[THE REQUEST] Read the material below and count the lines holding the string "scene". Give that count with nothing added.

[SOURCE DATA]
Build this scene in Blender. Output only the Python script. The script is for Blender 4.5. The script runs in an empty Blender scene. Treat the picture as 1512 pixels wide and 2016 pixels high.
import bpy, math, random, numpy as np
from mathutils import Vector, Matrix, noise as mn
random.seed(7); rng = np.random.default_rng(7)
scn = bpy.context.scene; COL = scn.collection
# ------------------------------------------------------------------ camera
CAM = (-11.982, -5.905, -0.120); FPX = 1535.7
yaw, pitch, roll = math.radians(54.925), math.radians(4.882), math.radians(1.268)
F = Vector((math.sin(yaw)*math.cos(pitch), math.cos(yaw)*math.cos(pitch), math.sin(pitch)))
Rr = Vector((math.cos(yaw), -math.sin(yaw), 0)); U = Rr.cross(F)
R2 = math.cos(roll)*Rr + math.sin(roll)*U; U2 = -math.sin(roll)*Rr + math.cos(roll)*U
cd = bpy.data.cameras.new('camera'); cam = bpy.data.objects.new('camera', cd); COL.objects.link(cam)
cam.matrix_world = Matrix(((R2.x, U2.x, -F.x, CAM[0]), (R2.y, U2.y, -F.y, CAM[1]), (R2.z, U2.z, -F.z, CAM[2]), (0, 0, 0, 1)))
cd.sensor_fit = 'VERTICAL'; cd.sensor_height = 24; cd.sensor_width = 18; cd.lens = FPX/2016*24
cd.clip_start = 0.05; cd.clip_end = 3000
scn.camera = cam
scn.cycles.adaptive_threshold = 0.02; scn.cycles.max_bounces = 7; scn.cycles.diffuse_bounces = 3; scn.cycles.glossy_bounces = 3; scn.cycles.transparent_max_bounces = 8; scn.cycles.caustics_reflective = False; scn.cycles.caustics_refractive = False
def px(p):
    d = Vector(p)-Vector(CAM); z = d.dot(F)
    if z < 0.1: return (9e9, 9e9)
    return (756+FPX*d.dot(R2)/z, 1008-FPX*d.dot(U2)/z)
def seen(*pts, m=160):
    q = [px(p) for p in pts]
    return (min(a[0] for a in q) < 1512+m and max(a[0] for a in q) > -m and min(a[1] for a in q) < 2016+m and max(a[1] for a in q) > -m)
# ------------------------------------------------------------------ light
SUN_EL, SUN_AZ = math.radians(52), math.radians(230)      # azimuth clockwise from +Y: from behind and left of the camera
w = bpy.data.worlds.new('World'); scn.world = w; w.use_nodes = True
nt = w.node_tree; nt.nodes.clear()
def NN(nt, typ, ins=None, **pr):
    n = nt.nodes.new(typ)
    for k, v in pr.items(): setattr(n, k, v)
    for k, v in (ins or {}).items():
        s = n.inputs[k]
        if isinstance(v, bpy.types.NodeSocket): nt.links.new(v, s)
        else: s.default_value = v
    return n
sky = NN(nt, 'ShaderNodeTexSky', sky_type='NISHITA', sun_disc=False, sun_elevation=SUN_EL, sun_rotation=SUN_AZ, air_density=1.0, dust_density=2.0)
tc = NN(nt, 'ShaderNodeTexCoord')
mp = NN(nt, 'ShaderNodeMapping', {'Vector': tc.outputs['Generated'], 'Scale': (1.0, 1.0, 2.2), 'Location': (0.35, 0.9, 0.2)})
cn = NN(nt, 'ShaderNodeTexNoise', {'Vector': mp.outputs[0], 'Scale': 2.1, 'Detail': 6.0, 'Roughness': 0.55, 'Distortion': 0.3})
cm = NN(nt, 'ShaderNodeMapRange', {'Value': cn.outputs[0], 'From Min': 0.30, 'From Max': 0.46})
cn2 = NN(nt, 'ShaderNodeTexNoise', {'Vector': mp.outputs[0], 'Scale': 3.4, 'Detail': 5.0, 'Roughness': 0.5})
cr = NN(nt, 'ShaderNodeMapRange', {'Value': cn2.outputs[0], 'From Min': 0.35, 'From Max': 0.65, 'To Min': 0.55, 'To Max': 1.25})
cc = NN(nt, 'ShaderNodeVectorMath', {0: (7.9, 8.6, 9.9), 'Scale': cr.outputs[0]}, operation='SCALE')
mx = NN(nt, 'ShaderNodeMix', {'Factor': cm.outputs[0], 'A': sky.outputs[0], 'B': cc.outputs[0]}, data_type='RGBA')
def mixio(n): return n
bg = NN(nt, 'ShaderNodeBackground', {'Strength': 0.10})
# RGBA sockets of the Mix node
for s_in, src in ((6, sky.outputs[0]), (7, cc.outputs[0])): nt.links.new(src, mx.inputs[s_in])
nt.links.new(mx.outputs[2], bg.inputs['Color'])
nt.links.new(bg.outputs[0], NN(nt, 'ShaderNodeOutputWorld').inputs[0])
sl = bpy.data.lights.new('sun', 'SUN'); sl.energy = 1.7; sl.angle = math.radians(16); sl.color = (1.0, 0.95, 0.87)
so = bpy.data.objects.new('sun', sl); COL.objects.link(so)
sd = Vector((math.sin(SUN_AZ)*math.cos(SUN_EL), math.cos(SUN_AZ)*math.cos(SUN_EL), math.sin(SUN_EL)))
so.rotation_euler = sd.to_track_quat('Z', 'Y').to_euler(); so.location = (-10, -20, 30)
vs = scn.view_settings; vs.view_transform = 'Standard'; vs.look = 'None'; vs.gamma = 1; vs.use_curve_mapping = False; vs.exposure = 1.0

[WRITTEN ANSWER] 2